In particular, beet soup. Beets were ten pounds for $1.44 this week so I hauled a bag home. My hopes of roasting them evaporated when I realized that there were only five; each one was roughly the size of Rhode Island and as such would take hours to roast. Necessity being a mother, I peeled one, sliced it, and am going the microwave route. If that approach fails to sweeten them sufficiently, it will be borscht in Jon's lunch for the foreseeable future. If it works, however, I'm going back to the store.

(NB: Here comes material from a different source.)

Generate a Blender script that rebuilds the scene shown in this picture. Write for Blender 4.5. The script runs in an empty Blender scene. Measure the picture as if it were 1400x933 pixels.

Or I suppose I could dye anything that isn't already magenta. Yes, I believe that beets are more blue red than autumn's cadmium red. I noticed that first at age 10, when I lost control of a cooked beet at a Sunday dinner and rolled it across my aunt's white damask table cloth. The room went silent. My mother and I imitated a beet. It's the only root vegetable that still scares me a little. But beets occupy two moments in my history. The second memory is of the sweet smell of sugar beets being processed quite some distance from our home; walking back to school after lunch in the autumn, we were wrapped in the aroma of what smelled like cookies and forever after, whenever I smell cookies baking, I am a young teenager again on my way to school in the fall.
But this year it may be necessary to find red on the plate. And even if I have to rely on old paintings of a satisfactory technicolor autumn to find those cadmium reds, but at least beet red has reported for duty in person. I have the pink teeth to prove it.